For those of us left in the lurch, unable to get in, there was no backup plan. There was no secondary site streaming the event, as happens at SDCC. There was no counter programming. Those who had expected to spend their evening indulging their love of Gilmore Girls with fellow fans, who had travelled from around the country to do so, were left with, “Well, at least you’re in Austin.” Austin is great, don’t get me wrong, but that’s cold comfort to someone forking out the grand at least that it cost (between the badge, airfare, and hotel) to attend this festival, primarily for an event they could only have gotten in to if they’d ignored the instructions of ATX organizers and lined up ahead of the designated time.
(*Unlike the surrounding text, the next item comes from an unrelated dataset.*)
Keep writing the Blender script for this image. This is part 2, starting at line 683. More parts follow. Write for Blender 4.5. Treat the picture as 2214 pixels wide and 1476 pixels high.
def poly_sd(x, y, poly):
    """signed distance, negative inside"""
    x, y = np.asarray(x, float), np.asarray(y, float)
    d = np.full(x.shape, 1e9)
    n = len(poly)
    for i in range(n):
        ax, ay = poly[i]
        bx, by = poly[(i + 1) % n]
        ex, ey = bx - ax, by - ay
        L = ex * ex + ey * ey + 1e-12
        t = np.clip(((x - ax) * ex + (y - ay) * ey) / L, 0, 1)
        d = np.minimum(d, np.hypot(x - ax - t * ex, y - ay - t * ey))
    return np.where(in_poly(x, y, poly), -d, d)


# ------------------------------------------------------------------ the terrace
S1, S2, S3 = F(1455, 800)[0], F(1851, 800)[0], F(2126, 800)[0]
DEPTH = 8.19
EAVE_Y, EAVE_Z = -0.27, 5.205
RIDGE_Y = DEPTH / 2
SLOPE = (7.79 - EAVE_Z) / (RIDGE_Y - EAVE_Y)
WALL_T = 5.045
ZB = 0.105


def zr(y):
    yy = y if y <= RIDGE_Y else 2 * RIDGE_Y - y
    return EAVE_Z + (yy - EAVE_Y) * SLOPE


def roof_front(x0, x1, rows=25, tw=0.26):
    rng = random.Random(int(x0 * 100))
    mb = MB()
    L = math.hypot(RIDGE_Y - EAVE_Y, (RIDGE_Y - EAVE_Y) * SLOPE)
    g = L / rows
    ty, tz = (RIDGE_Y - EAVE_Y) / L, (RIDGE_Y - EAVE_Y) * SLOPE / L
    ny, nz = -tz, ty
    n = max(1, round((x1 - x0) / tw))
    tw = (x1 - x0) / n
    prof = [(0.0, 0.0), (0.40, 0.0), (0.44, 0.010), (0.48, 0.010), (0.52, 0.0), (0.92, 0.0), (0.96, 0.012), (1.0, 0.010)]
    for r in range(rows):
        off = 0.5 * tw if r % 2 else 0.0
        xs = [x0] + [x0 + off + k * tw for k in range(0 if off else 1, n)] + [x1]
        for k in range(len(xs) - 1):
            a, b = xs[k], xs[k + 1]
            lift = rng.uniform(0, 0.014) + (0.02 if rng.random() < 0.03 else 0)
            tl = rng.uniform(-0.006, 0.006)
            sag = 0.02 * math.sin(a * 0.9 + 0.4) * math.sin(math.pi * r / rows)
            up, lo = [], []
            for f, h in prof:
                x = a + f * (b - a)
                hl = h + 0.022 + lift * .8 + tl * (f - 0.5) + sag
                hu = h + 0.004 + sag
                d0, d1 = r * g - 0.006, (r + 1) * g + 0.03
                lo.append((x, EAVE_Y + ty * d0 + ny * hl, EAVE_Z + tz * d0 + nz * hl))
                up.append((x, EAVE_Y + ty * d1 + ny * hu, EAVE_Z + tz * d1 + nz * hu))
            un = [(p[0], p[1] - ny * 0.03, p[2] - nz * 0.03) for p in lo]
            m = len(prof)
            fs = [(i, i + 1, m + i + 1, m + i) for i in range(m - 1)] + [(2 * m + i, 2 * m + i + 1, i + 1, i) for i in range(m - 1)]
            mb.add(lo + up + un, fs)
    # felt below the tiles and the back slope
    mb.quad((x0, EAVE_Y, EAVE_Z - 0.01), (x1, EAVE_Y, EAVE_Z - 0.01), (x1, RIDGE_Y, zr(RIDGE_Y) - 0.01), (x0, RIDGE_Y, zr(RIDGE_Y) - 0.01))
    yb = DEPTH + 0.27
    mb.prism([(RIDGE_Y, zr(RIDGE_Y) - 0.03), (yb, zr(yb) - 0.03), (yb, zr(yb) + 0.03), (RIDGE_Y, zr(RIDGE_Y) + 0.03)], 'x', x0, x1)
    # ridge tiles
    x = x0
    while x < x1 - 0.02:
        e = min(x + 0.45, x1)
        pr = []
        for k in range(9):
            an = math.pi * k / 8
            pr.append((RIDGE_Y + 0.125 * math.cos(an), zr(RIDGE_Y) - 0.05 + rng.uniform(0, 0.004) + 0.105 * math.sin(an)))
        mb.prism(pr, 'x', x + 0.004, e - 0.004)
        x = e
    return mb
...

ATX has been disorganized from the start and has placed little premium on their attendees’ time—look no further than the Fast Pass registration fiasco—but the experience of the Gilmore Girls line and the attitude that allowed it to happen are a new low. I can’t recommend, without significant caveats and warnings, that anyone attend a festival that treats its attendees this way.

Maybe the Gilmore Girls reunion was amazing. Maybe those who waited in line for more than my 2+ hours, including some sitting in direct sun much longer than I did, would say it was worth it. I can’t respond to that. All I know is that after a fun first half of day three, I ended the day tired, concerned for my health, and ready to go home.